Recently quit youtube premium due to the price hike finally hitting my country. I've been using yt music for my listening.
Since that went away along with yt premium, I dusted off my old music file collection (mix of itunes and bandcamp purchases, cd rips, and soundcloud downloads).
Discovered Qobus looking for places to buy my favorite music to update my collection.
I used to keep my entire collection on my phone, but I opted to start using ytm since I had it and my collection got too big...
But now, I have to say I am blown away with how nice Symfonium+Jellyfin (or another music server) is to use!
Last time I looked into it, nothing handled dynamically keeping a portion of your music on-device for offline play this well!
Features can't be beat for sure. They skip all the extra BS and just have a quality streaming service. Whodathunk that's all people want? 🤣
They seem to be what Tidal pretends to be.
Apparently Tidal finally ditched MQA and went back to flac. How they ever went in for it with how shit it it turned out to be with some basic investigation, I have no idea.
It just frustrates me how nobody is even close to Spotify Connect nor do they seem to be trying to compete with it. Tidal only half does what I need but I have had a number of major issues with it that are making me go back to Spotify.
That's your problem? What does it provide that nothing else does?
Primarily, remote control from one PC to another. I've got a desktop connected to my speakers but when working from home I want to use my work laptop to control the speakers. Tidal has a version of it that can control media streamer devices, but it is unreliable.
Seamlessly switching between music players. I can have a song playing on my computer, then switch to my phone when I get in the car.

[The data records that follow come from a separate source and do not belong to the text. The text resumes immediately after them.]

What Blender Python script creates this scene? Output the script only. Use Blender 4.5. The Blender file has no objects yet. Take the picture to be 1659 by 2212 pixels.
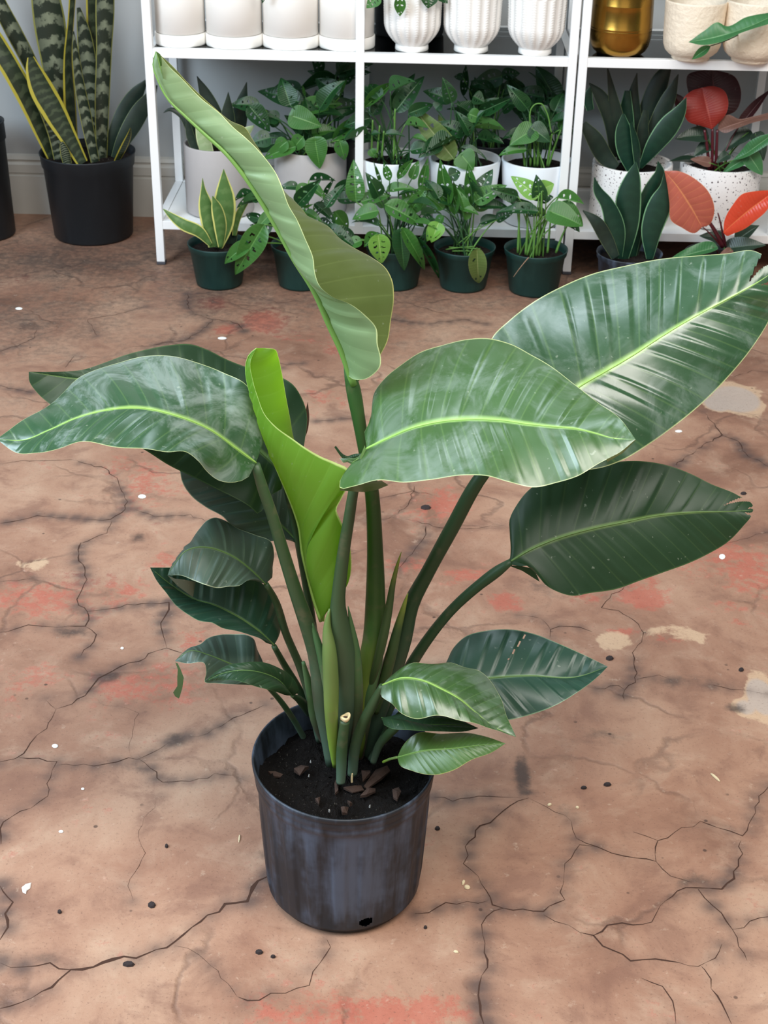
import bpy, bmesh, math, random
import numpy as np
from mathutils import Vector, Matrix

random.seed(7)
SC = bpy.context.scene
COL = SC.collection

# ------------------------------------------------------------------ camera
FPX, PITCH, YAW, ROLL, CAM_H = 3210.87, 0.5073, -0.0196, 0.0178, 1.2642
def cam_axes():
    f = np.array([math.sin(YAW)*math.cos(PITCH), math.cos(YAW)*math.cos(PITCH), -math.sin(PITCH)])
    r = np.array([math.cos(YAW), -math.sin(YAW), 0.0])
    u = np.cross(r, f)
    c, s = math.cos(ROLL), math.sin(ROLL)
    return c*r+s*u, -s*r+c*u, f
CR, CU, CF = cam_axes()
CPOS = np.array([0, 0, CAM_H])
cam_data = bpy.data.cameras.new('camera')
cam_data.sensor_fit = 'VERTICAL'; cam_data.sensor_height = 36.0
cam_data.lens = FPX/2212*36.0
cam_data.clip_start = 0.05
cam_data.dof.use_dof = True
cam_data.dof.focus_distance = 1.6
cam_data.dof.aperture_fstop = 26
cam = bpy.data.objects.new('camera', cam_data)
cam.matrix_world = Matrix(((CR[0], CU[0], -CF[0], 0), (CR[1], CU[1], -CF[1], 0), (CR[2], CU[2], -CF[2], CAM_H), (0, 0, 0, 1)))
COL.objects.link(cam); SC.camera = cam

# ------------------------------------------------------------------ light
SC.view_settings.view_transform = 'Standard'
SC.view_settings.look = 'None'
SC.view_settings.gamma = 1.0
SC.view_settings.use_curve_mapping = False
SC.view_settings.exposure = 0.72
world = bpy.data.worlds.new('world'); SC.world = world
world.use_nodes = True
bg = world.node_tree.nodes['Background']
bg.inputs[0].default_value = (0.62, 0.72, 0.80, 1); bg.inputs[1].default_value = 0.10

def area(name, loc, target, sx, sy, power, color):
    d = bpy.data.lights.new(name, 'AREA'); d.shape = 'RECTANGLE'; d.size = sx; d.size_y = sy
    d.energy = power; d.color = color
    o = bpy.data.objects.new(name, d); COL.objects.link(o)
    o.location = loc
    o.rotation_euler = (Vector(target)-Vector(loc)).to_track_quat('-Z', 'Y').to_euler()
    return o
area('window_daylight', (-2.2, 0.6, 2.1), (0.0, 1.5, 0.4), 2.0, 1.5, 78, (0.70, 0.86, 1.0))
area('front_skylight', (0.75, 0.25, 3.0), (0.35, 2.2, 0.3), 3.0, 1.3, 78, (1.0, 0.955, 0.89))
area('storefront_daylight', (0.3, -2.4, 1.8), (0.2, 2.6, 0.5), 3.4, 1.6, 9, (1.0, 0.96, 0.90))
area('skylight', (0.0, 2.65, 3.2), (0.0, 2.65, 0.0), 0.7, 1.0, 10, (0.76, 0.90, 1.0))
area('skylight_left', (-1.7, 2.3, 3.2), (-1.7, 2.3, 0.0), 0.45, 0.9, 10, (0.80, 0.90, 1.0))

# ------------------------------------------------------------------ projection helpers
def ray(px, py):
    return CF + CR*((px-829.5)/FPX) - CU*((py-1106)/FPX)
def at(px, py, Y):                       # the point seen at a pixel, at world depth Y
    d = ray(px, py); return CPOS + d*(Y/d[1])
def at_z(px, py, z):                     # the point seen at a pixel, at world height z
    d = ray(px, py); return CPOS + d*((z-CAM_H)/d[2])
def depth_of(P):
    return float((np.array(P)-CPOS) @ CF)
def crop(ox, oy, s):                     # reading coordinates from an enlarged look at the photo
    return lambda *p: (ox+p[0]/s, oy+p[1]/s) + tuple(p[2:])

# ------------------------------------------------------------------ node helpers
class NT:
    def __init__(self, name):
        self.m = bpy.data.materials.new(name); self.m.use_nodes = True
        self.t = self.m.node_tree; self.n = self.t.nodes; self.l = self.t.links
        self.p = self.n['Principled BSDF']; self.out = self.n['Material Output']
    def node(self, typ, **kw):
        nd = self.n.new(typ)
        for k, v in kw.items(): setattr(nd, k, v)
        return nd
    def put(self, sock, v):
        if isinstance(v, bpy.types.NodeSocket): self.l.new(v, sock)
        elif hasattr(v, '__len__') and len(v) == 3 and sock.type == 'RGBA': sock.default_value = (*v, 1)
        else: sock.default_value = v
    def math(self, op, a, b=0.0, c=None, clamp=False):
        nd = self.node('ShaderNodeMath', operation=op, use_clamp=clamp)
        self.put(nd.inputs[0], a); self.put(nd.inputs[1], b)
        if c is not None: self.put(nd.inputs[2], c)
        return nd.outputs[0]
    def mix(self, f, a, b, blend='MIX'):
        nd = self.node('ShaderNodeMix', data_type='RGBA', blend_type=blend)
        self.put(nd.inputs[0], f); self.put(nd.inputs[6], a); self.put(nd.inputs[7], b)
        return nd.outputs[2]
    def noise(self, scale, detail=4, rough=0.55, vec=None, dist=0.0):
        nd = self.node('ShaderNodeTexNoise')
        nd.inputs['Scale'].default_value = scale; nd.inputs['Detail'].default_value = detail
        nd.inputs['Roughness'].default_value = rough; nd.inputs['Distortion'].default_value = dist
        if vec is not None: self.l.new(vec, nd.inputs['Vector'])
        return nd.outputs[0]
    def ramp(self, f, stops, interp='LINEAR'):
        nd = self.node('ShaderNodeValToRGB'); cr = nd.color_ramp; cr.interpolation = interp
        while len(cr.elements) < len(stops): cr.elements.new(0.5)
        for e, (p, c) in zip(cr.elements, stops):
            e.position = p; e.color = (*c, 1) if hasattr(c, '__len__') else (c, c, c, 1)
        self.put(nd.inputs[0], f); return nd.outputs[0]
    def smooth(self, f, lo, hi):
        nd = self.node('ShaderNodeMapRange', interpolation_type='SMOOTHSTEP')
        self.put(nd.inputs[0], f); nd.inputs[1].default_value = lo; nd.inputs[2].default_value = hi
        return nd.outputs[0]
    def bump(self, h, strength=0.3, dist=0.01):
        nd = self.node('ShaderNodeBump'); nd.inputs['Strength'].default_value = strength
        nd.inputs['Distance'].default_value = dist; self.put(nd.inputs['Height'], h)
        self.l.new(nd.outputs[0], self.p.inputs['Normal']); return nd.outputs[0]
    def obj(self):
        return self.node('ShaderNodeTexCoord').outputs['Object']
    def uv(self):
        s = self.node('ShaderNodeSeparateXYZ'); self.l.new(self.node('ShaderNodeTexCoord').outputs['UV'], s.inputs[0])
        return s.outputs[0], s.outputs[1]
    def attr(self, name):
        return self.node('ShaderNodeAttribute', attribute_name=name).outputs['Fac']
    def set(self, **kw):
        names = dict(color='Base Color', rough='Roughness', spec='Specular IOR Level', metal='Metallic', coat='Coat Weight', trans='Transmission Weight')
        for k, v in kw.items(): self.put(self.p.inputs[names[k]], v)
        return self.m

def srgb(r, g, b):
    f = lambda c: ((c/255)/12.92 if c/255 <= 0.04045 else ((c/255+0.055)/1.055)**2.4)
    return (f(r), f(g), f(b))

def simple(name, col, rough=0.5, spec=0.5, metal=0.0, var=0.0, scale=30, bump=0.0):
    t = NT(name)
    if var:
        nz = t.noise(scale, 5, 0.6, t.obj())
        c = t.mix(nz, tuple(x*(1-var) for x in col), tuple(min(1, x*(1+var)) for x in col))
        t.set(color=c)
        if bump: t.bump(nz, bump, 0.004)
    else: t.set(color=col)
    return t.set(rough=rough, spec=spec, metal=metal)

def leaf_mat(name, top, under, rib, rough=0.35, spec=0.5, trans=0.12, transcol=None, veins=26, edge=None, under_rough=0.55, blot=0.18, veinmix=0.16, edgew=0.975, dust=0.0):
    t = NT(name)
    u, v = t.uv(); oc = t.obj()
    av = t.math('ABSOLUTE', t.math('MULTIPLY_ADD', v, 2.0, -1.0))
    nz = t.noise(22, 4, 0.6, oc)
    topc = t.mix(nz, tuple(c*(1-blot) for c in top), tuple(min(1, c*(1+blot)) for c in top))
    geo = t.node('ShaderNodeNewGeometry')
    c = t.mix(geo.outputs['Backfacing'], topc, under)
    st = t.math('ABSOLUTE', t.math('SINE', t.math('MULTIPLY', u, math.pi*veins)))
    vein = t.math('MULTIPLY', t.math('SUBTRACT', 1.0, t.smooth(st, 0.0, 0.22)), veinmix)
    c = t.mix(vein, c, rib)
    c = t.mix(t.math('SUBTRACT', 1.0, t.smooth(av, 0.0, 0.06)), c, rib)
    c = t.mix(t.smooth(av, edgew, min(1.0, edgew+0.015)), c, edge or rib)
    if dust:                                 # dried water film on the upper side
        dn = t.noise(13, 5, 0.7, oc, 1.2)
        c = t.mix(t.math('MULTIPLY', t.math('MULTIPLY', t.smooth(dn, .46, .66), dust), t.math('SUBTRACT', 1.0, geo.outputs['Backfacing'])), c, (0.36, 0.42, 0.40))
    sp = t.noise(160, 2, 0.5, oc)
    c = t.mix(t.math('MULTIPLY', t.smooth(sp, 0.70, 0.76), 0.25), c, (0.45, 0.5, 0.4))
    t.bump(t.math('ADD', t.math('MULTIPLY', st, 0.5), t.math('MULTIPLY', nz, 0.7)), 0.22, 0.002)
    rr = t.math('ADD', t.math('MULTIPLY', geo.outputs['Backfacing'], under_rough-rough), t.math('MULTIPLY_ADD', nz, 0.22, rough-0.11))
    t.set(color=c, rough=rr, spec=spec)
    if trans:
        tr = t.node('ShaderNodeBsdfTranslucent'); t.put(tr.inputs[0], transcol or tuple(min(1, x*2.2) for x in under))
        ms = t.node('ShaderNodeMixShader'); ms.inputs[0].default_value = trans
        t.l.new(t.p.outputs[0], ms.inputs[1]); t.l.new(tr.outputs[0], ms.inputs[2]); t.l.new(ms.outputs[0], t.out.inputs[0])
    return t.m

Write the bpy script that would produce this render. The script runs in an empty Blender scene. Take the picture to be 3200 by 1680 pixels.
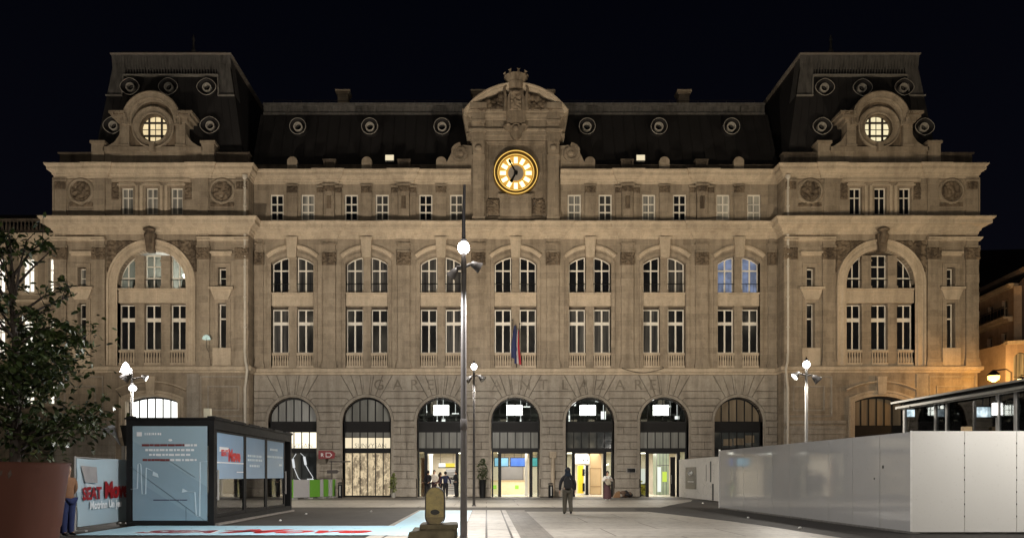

I tried Tidal earlier this year and that was one of the main complaints I had. Their version only works on specific devices that Tidal is partnered with.
You're talking about your PIT (place in time) of a file, and not the speakers following you around which I'm positive Spotify doesn't do.
This is a simple feature that every platform offers, even the FOSS options. It's not a "feature" of Spotify, it's just something that every streaming platform does anymore.
Correct, I have to manually select which device to play from, but Spotify also remembers the current playlist when switching. Tidal doesn't, device sessions are separate.
Spotify doesn't remember the queue though, so shuffled playlists get reshuffled when switching devices. It causes repeats and it's really annoying. Deezer has the best session management I've used. It remembers the whole queue.
I like Qobuz and am winding down my Spotify usage. Although it doesn't have as many automatic playlists as Spotify, Qobuz does better at recommending music that's unfamiliar and interesting, whereas Spotify seems to have been circling me around the same drain of 10 songs for months. Qobuz sounds noticably better than Spotify too, on my good headphones. And it has so much information about each album, including CD booklets for many of them. In particular for classical music Qobuz gives you the composer, the players, the conductor, the piece and the movement, whereas Spotify doesn't know what to do.
The format sent to clients is better. I would disagree with the recommendations point, but that's subjective.